We roll into Ulan Bator train station bang on 6:30am as expected. A short 10 minute drive gets me to my digs with transport arranged by the hostel in advance which saves me a few bob and only costs about £3 compared to the $25-$30 I would expect to pay in a normal taxi. The Hostel I am staying in here is very nice and friendly and cosy. I’m made to feel welcome straight away and grab a coffee and sit in the lounge for a while to relax. There are not many people staying there at the moment though. I have a quick chat with an American bloke named Kendal who is based in China and has popped over here for a month. He’s leaving that morning but he gives me a few basic tips before he heads off. Although bed is tempting I grab a shower to freshen up and head out for a few hours just to get my bearings. I have two weeks here so compared to Russia and the European towns and cities I’ve visited so far I’m not in a rush to get round and cram as much in as possible in the space of a few days. Despite Ulan Bator being the capitol city of Mongolia it is much smaller than I expected. I get myself a map and it doesn’t take long to work out that you can cover this place in a day on foot. It also instantly feels safer compared to Russia. Yes you still stand out walking down the street, if anything more so than in Russia as the people look so different compared to the European look of the Russians, but you don’t feel the same hundred eyes burning into the back of your head or people following you. It’s also low season as well so not many travelers about I guess compared to the high season in the summer months. I take a quick look online and find a café that I want to check out but I’m unable to find it until a young local student lad takes time out to help me and we wander around a while until we find it. So much more helpful and friendly than what I have been accustomed to in Russia. A quick wander around some more of the city then the weariness sets in again so I head back and grab a few hours rest.

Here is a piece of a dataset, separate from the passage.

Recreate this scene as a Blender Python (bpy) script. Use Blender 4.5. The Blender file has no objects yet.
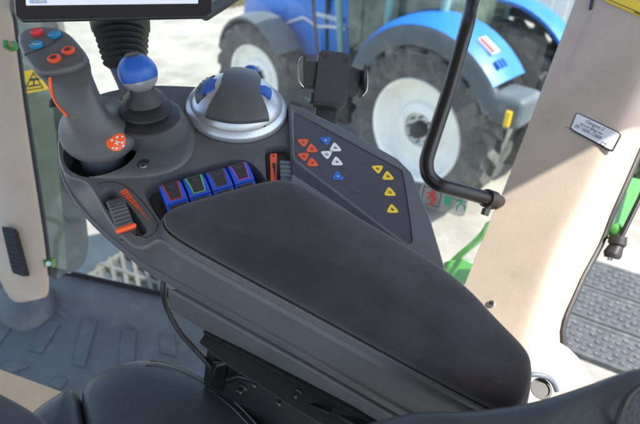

When I wake I have a new roommate, Julius. He was born in the Ukraine but moved to Germany when he was young. He’s a great lad and is traveling as part of his University project in film making and has just got back from spending 5 days camping in the wilderness. I question how he arranged this and have been pointed in the direction of a well-recognised eco tour company who re-invest all profits back into the area and the locals. I check with the people who run the hostel as well and they also agree they are the best people to speak with. Recognised by the United Nations Economic and Social Commission for Asia and the Pacific (UNESCAP) and National Geographic among others they seem good so I drop them a mail to see what I can arrange for getting further afield with the Nomads and the wilderness next week. I also ask about helping at the school and the orphanage as the hostel I am staying at is tied into the local school and ran by ex-pupils. Unfortunately it sounds as if the school is winding down for winter and they only have the oldest year of pupils still coming in now so help may not be required but I send a mail off to the lady I need to chat with anyway just in case there is anything I can do for them.
After a decent chat with the folks at the hostel and checking some things online for China and my route through there I head out for some tea. Having had my fill of packet Noodles on the train and the usual meat and potatoes I decide to splash out and treat myself to some Japanese at what appears to be a very swanky restaurant. A bowl of Udon soup, some beef Gyudon and two beers came to a grand total of £7.50. Well less, but I told the lad to keep the change as I feel guilty about how cheap this is for a very good meal in a very good place. Mongolia is cheap, my hostel has only cost me £36 for 6 nights stay and according to Julius and Kendal it gets a lot cheaper in China so hopefully this trip has a lot of longevity in it.